In this course, students will explore and contribute to a dynamic body of work at the intersection of arts, culture and activism. Students will learn about a range of contemporary practices, through readings, guest speakers, and hands-on workshops. Each student will draw from their own cultural context to design a cultural organizing project, then collaborate with a member-led organizing hub in Central Brooklyn. Throughout, students will examine why and how communities organize to protect their rights and exert power; and how arts and culture can be integrated into this work.

PIC 361
INTERWOVEN
FREYA TAMAYO

Textiles are an incredible medium. They bridge cultures, cross disciplines, and embody the future.
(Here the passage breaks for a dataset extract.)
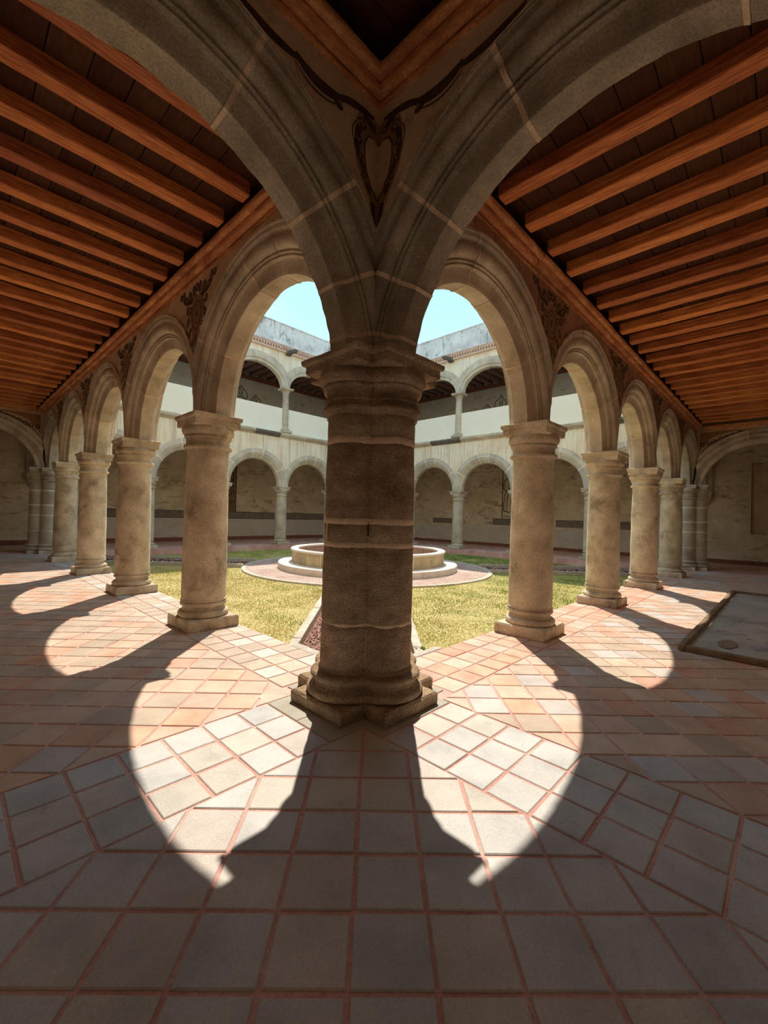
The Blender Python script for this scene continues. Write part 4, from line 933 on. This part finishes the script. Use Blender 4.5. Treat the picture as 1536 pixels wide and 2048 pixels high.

This class will examine the use and application of textiles while exploring their depth and versatility.  From research and historical context to craft and innovation, we will examine the use and application of textiles while making, writing, crafting and imagining.

PIC 362
EMBODIED SURFACES: TEXTURES AND MEMBRANES
JOE MORRIS

Embodied Surfaces, Textures, and Membranes is a course that explores the phenomenological, experiential, and sensorial potentials of interactive environments from New Media Art to Responsive Architecture.  Students will use electronic and digital media to create custom coded environments at full body scale that are novel and inventive, with the capability to sense, emote, and augment human experience.

PIC 369
A LINE, A ROBOT
MARTIN ORR AND THE ROBOTICS LAB

This course will give students the opportunity to physically and intellectually engage industrial robotics through the design and execution of projects tailored to their academic backgrounds. The course will focus on hands-on applications of robotics to movement, gesture, mark making, dance, film and photography. Students will work at the Consortium for Research & Robotics in the Brooklyn Navy Yard with an industrial robotic arm where they will explore automation, robotics, motion and design.

PIC 391
ANOTHER EARTH
VIRGINIA WAGNER

Another Earth will explore the design of imaginary worlds. We will study examples of worlds built in literature, graphic novels, and visual art and our studio work will combine these mediums. Each student will create written and visual art to flesh out a setting of their own design. Our goal will be to develop an imaginary place that feels substantive and reflects our real world in ways that help us both understand and escape from it.

PIC 393
ANOTHER WORLD IS POSSIBLE
SHELLEY ORIA AND QUITO ZIEGLER

This course is a collective experiment in designing a just and sustainable future in which all of us can live. Ideas from literature, film, social justice frameworks, community organizing, and existing alternative models will inform our work. Students will contemplate different facets of life –from gender, sex, and family structures to governance, conflict resolution, and environmental sustainability and, using a consensus decision-making model, will imagine and plan a better world.

PIC 394
WORLDBUILDING: THE GAMING OF ARCHITECTURE
MICHELE GORMAN AND BASEM ALY

Fictional cities emerge in response to restraints of a given place or movement and are often depicted in films and games as sites of radical representational transformation. Students will use the platform of gaming to speculate on fictional designs within NYC. The course begins through mapping (ex. food, economies) and results in a board game and 360 narrative to play out a number of potential outcomes of a city within a set of new rules.

PIC 395
AFTER THE INTERNET: THE ARTIST, THE DESIGNER, AND THE PUBLIC
JOHNNY STANISH AND LONEY ABRAMS

You probably get a lot of feedback inside the studio. But how do you get your work out of the studio and into the world? In this course students will make artworks and creative projects that leverage the power of social media and online networks (informed by media theory and post-internet discourse) to reach new audiences and make connections outside of Pratt. This will culminate in an online and IRL exhibition open to the public.